Notre rapport au temps est un rapport de prisonnier à son geôlier, auquel nous ne savons pas comment échapper. Une captivité due à un paramètre mathématique, puisque les heures n’ont pas plus de soixante minutes et les jours pas plus de vingt-quatre heures. Toutes nos expressions quotidiennes trahissent ce carcan. Pressés par le temps, courir après le temps, pas une minute à perdre, l’heure tourne, à temps perdu, manquer de temps, gagner du temps, organiser le temps … Nous organisons notre temps comme des cellules hermétiques, avec des lignes et des cases. Les agendas sont nos geôliers. Non qu’ils ne soient pas nécessaires, mais ils coupent les ailes du temps et le réduisent à des petits lego qui s’emboîtent. Les réunions de travail, les rendez-vous privés, les activités personnelles, les sorties entre amis, les rencontres de famille, les vacances, tout est bien organisé et agencé, comme les éléments préfabriqués de la cuisine. Avec les agendas électroniques, c’est encore pire, car ils suppriment la perspective, celle du temps qui vient de passer et du temps qui arrive. Ils rapetissent nos espaces à un jour, au mieux une semaine ou un mois. Le temps des agendas est linéaire et horizontal. Il est en 2D et nous finissons par croire que notre vie se confond avec ces champs qui défilent platement.
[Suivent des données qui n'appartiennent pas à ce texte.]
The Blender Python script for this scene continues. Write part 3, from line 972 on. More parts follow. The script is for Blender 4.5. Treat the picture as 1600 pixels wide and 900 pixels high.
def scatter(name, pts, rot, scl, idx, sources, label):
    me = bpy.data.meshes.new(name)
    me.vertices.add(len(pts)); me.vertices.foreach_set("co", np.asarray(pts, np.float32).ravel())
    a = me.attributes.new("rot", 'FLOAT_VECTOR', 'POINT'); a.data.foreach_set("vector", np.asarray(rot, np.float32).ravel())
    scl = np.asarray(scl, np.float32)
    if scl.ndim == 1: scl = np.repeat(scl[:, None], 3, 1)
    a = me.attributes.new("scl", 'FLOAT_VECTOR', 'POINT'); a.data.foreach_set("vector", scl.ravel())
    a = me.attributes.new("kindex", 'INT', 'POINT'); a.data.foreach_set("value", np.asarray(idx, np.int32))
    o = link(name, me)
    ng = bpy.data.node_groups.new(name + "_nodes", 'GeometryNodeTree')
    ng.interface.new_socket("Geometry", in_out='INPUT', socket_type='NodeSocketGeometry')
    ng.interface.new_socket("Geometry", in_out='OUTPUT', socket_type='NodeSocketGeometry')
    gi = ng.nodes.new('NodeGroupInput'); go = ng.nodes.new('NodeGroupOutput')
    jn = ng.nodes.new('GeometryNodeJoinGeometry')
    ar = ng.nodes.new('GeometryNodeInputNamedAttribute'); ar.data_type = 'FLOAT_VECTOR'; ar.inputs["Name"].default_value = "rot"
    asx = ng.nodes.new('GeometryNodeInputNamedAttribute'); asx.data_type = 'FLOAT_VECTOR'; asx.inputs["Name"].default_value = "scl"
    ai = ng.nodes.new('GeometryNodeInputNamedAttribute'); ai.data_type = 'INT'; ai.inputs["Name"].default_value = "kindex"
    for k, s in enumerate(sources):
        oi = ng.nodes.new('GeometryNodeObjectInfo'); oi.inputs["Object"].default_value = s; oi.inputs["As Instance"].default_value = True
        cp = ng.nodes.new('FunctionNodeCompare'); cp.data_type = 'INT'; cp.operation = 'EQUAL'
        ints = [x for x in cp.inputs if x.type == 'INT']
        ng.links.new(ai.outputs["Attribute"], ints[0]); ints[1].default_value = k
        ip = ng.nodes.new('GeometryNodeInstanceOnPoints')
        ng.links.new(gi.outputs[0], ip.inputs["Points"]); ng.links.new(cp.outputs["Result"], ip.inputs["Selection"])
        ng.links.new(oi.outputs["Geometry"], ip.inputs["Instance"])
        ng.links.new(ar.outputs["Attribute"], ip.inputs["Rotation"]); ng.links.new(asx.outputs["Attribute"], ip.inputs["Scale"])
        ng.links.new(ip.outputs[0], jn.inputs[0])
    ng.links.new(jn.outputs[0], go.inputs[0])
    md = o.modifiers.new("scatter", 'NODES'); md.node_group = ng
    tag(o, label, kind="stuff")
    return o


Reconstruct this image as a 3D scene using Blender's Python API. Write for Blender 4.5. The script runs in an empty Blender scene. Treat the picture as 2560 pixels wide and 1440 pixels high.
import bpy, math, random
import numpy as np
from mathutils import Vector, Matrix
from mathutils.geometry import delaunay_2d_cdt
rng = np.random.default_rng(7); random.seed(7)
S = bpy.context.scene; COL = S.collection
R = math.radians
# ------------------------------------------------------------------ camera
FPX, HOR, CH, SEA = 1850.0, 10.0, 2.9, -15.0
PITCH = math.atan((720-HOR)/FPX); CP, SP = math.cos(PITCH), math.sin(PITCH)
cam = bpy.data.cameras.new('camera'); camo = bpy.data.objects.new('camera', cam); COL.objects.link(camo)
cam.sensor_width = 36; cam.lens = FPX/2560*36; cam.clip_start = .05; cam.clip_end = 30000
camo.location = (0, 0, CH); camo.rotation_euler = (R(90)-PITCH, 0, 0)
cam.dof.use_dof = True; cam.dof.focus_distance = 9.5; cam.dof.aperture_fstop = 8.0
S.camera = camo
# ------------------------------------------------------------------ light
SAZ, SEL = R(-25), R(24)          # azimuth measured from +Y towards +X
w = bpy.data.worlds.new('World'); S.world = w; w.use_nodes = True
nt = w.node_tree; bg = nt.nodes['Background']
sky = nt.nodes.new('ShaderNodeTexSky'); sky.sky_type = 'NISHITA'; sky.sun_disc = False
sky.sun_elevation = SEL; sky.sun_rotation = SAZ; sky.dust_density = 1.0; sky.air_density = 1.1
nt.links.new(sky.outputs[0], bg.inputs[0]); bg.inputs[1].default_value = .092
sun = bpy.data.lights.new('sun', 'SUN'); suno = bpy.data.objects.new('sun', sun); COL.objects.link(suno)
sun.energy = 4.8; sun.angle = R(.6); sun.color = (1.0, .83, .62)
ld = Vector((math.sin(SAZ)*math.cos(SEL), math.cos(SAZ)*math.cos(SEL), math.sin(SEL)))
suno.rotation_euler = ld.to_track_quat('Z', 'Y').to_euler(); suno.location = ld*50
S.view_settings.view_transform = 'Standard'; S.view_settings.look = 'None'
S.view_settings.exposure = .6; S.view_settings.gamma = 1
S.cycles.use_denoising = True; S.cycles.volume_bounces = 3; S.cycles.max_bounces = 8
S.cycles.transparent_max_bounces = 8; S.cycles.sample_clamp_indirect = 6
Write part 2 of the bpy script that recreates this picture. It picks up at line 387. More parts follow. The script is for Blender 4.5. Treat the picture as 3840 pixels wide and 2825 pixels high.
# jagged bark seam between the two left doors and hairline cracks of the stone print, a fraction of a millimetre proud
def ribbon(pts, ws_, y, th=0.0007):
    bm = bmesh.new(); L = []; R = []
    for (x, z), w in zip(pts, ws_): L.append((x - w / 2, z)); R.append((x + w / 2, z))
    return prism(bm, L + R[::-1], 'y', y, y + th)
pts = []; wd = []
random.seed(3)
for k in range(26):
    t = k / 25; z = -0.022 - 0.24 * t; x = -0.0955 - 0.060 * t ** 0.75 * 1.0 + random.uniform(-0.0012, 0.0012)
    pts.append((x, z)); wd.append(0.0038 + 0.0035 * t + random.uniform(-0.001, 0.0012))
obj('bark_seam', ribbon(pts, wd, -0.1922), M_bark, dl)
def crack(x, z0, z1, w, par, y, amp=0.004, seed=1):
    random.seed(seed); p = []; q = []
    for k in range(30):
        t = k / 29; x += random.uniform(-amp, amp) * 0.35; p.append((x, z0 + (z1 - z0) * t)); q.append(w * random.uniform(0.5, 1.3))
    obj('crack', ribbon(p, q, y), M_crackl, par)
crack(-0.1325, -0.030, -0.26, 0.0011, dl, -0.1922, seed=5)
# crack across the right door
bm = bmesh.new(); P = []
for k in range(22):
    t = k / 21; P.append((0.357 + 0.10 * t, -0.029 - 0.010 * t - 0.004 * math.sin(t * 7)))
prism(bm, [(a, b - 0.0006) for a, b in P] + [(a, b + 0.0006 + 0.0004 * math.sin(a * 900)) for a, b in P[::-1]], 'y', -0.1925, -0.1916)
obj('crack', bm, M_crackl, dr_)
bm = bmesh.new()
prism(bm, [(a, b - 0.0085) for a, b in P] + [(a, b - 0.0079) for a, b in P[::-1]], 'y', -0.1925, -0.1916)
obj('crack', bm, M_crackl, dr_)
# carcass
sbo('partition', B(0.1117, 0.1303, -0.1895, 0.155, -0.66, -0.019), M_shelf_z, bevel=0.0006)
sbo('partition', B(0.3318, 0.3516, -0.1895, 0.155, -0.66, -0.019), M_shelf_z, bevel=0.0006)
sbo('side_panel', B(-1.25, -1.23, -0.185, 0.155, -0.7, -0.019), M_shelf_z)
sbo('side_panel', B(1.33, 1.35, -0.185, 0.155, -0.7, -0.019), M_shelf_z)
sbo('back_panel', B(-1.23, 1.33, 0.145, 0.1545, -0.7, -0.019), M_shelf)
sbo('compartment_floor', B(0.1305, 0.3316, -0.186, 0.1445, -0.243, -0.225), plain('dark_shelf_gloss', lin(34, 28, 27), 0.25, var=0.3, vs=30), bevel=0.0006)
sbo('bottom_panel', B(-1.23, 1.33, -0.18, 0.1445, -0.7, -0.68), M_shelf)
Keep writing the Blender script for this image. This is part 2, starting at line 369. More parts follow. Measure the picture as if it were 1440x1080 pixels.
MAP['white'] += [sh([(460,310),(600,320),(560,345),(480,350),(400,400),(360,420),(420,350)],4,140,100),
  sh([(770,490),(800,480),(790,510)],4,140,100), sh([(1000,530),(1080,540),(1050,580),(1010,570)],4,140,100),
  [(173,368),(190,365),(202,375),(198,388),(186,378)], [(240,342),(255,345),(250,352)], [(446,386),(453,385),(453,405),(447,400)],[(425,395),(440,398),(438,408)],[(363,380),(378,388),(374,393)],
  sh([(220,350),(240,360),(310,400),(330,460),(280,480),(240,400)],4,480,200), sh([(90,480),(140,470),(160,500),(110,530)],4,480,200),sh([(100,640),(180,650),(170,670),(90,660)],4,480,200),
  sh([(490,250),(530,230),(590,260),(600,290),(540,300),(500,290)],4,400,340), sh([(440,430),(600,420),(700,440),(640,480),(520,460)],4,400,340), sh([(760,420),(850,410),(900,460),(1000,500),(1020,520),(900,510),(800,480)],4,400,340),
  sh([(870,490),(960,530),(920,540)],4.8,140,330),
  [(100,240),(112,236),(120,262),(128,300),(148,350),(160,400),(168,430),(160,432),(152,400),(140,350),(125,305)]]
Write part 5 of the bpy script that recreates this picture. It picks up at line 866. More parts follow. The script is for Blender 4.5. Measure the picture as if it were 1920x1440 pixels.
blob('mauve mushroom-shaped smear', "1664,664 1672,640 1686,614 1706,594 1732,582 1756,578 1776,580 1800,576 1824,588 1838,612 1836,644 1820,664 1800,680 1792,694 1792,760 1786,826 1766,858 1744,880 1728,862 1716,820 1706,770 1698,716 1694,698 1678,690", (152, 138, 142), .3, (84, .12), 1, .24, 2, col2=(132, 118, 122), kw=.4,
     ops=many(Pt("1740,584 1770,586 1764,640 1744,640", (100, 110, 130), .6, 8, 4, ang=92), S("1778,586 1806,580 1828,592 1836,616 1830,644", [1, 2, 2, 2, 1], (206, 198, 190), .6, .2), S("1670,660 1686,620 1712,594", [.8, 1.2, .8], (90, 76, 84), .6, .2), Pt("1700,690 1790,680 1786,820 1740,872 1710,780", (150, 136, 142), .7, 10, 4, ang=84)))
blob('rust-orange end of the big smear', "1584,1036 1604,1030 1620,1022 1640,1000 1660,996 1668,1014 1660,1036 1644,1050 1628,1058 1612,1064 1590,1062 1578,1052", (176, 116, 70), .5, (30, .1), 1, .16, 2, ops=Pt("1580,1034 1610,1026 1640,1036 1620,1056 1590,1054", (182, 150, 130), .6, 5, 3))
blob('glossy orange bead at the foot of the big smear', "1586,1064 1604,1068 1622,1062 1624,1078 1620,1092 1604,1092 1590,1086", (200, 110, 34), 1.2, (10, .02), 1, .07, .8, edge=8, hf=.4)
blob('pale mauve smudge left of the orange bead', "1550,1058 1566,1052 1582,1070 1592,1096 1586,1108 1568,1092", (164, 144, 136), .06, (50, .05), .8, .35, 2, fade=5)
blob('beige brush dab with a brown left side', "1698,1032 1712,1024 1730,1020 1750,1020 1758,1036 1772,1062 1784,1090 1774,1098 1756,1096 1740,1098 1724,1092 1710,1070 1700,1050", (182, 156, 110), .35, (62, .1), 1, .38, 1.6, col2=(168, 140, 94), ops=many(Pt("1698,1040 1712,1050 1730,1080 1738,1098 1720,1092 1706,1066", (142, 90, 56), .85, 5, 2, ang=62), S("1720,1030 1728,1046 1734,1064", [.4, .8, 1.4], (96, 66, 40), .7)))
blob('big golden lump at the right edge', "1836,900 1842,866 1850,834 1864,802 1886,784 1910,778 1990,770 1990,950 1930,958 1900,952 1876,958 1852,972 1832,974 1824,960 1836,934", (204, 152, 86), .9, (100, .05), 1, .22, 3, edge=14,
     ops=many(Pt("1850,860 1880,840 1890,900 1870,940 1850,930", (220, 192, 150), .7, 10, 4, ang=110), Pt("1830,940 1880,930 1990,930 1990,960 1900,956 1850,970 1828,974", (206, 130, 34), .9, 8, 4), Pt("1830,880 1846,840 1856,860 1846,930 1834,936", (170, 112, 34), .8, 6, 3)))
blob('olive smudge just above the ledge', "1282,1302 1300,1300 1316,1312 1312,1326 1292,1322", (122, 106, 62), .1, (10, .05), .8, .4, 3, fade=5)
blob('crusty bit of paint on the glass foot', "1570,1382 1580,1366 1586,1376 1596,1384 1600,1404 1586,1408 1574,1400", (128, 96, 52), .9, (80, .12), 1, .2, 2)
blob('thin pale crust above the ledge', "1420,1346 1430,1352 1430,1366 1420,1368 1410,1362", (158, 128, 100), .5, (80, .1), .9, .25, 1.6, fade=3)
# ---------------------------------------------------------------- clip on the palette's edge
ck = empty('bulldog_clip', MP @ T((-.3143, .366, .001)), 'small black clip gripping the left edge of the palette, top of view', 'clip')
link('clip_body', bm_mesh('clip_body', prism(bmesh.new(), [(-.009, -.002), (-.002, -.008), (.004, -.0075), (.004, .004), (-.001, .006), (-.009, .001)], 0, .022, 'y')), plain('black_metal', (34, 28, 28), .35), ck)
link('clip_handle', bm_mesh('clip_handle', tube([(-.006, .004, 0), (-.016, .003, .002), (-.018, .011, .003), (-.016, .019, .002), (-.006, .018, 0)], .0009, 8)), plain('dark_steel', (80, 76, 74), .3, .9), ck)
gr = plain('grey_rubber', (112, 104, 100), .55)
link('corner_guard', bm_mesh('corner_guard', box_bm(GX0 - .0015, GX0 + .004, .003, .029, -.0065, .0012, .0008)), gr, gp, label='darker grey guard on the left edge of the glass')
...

Et si nous faisions le choix de changer notre regard ? Réduire le temps à l’horloge et au calendrier, c’est vivre en décomptant les heures et les mois et perdre la conscience que le temps est bien plus que cela. Bien plus que cela, c’est le temps de la terre et de ses saisons. Ce sont nos temps physiologiques, qui nous font dormir et manger. C’est le temps de la vie. Nous perdons de vue que notre passage sur terre, quoique nous le découpions en décennies et années, s’inscrit dans une destinée et un temps qui nous dépassent. Que nous croyions ou non au hasard des aléas de l’existence ne change rien à cette dimension sur laquelle nous n’avons pas prise. La maîtrise nos agendas nous donne une fausse sécurité en nous faisant croire que nous dirigeons nos existences, mais il n’en est rien. Agenda ou pas, nous ne savons pas de quoi demain sera fait. Dans cette dimension de vie, notre rapport actuel au temps est trompeur, parce que réducteur. Nous croyons perdre du temps, gâcher des opportunités, manquer aux attentes, marcher à côté de nos chaussures, mais, en réalité, nous ne savons pas si ces jugements, que nous portons sans cesse sur nos actions et nos existences, sont bien-fondés. Nous n’avons aucun moyen de le savoir. Parfois, à l‘échelle d’une vie, nous nous rendons compte qu’une opportunité « manquée » était en fait une chance ou que du temps « perdu » était une nécessité, mais, globalement, nous ne maîtrisons pas les tenants et aboutissants de nos existences. Nous ne pouvons pas émettre une opinion éclairée sur le temps et ses prétendus défauts ou longueurs.
A vrai dire, si nous considérions non pas la valeur mathématique du temps qui s’écoule, mais la qualité de notre présence au temps, nous réduirions l’angoisse que nous ressentons face au sablier, que nous avons transformée en angoisse de vie. Être présent au temps donné, dans la tâche effectuée, dans la rencontre et le partage, dans la souffrance et la joie, dans l’attente, dans la lutte, dans le repos ou le rêve. Être présent et donner consciemment le meilleur de soi, même quand nous ne faisons rien, sans juger de la suffisance ou l’insuffisance, du vide ou de la plénitude, du bonheur ou du malheur, du juste ou de l’injuste, c’est sortir de la soumission, abandonner l’angoisse et donner au temps une dimension verticale qui grandit son espace. Être présent au temps, c’est être présent à sa vie. C’est le moyen de ne pas la laisser passer dans les soupirs et les regrets et de ne pas revêtir l’habit du sentiment de vide ou d’échec. Être présent au temps, c’est vivre de telle sorte que l’on puisse idéalement souhaiter que chaque instant se reproduise éternellement, selon le concept que Nietzsche a mis dans les paroles du « convalescent » dans Also sprach Zarathoustra : « Je reviendrai avec ce soleil et cette terre, avec cet aigle et ce serpent – non pour une vie nouvelle, ou une meilleure vie, ou une vie ressemblante – à jamais je reviendrai pour cette même identique vie, dans le plus grand et aussi bien le plus petit, pour à nouveau, de toute chose, enseigner le retour éternel ».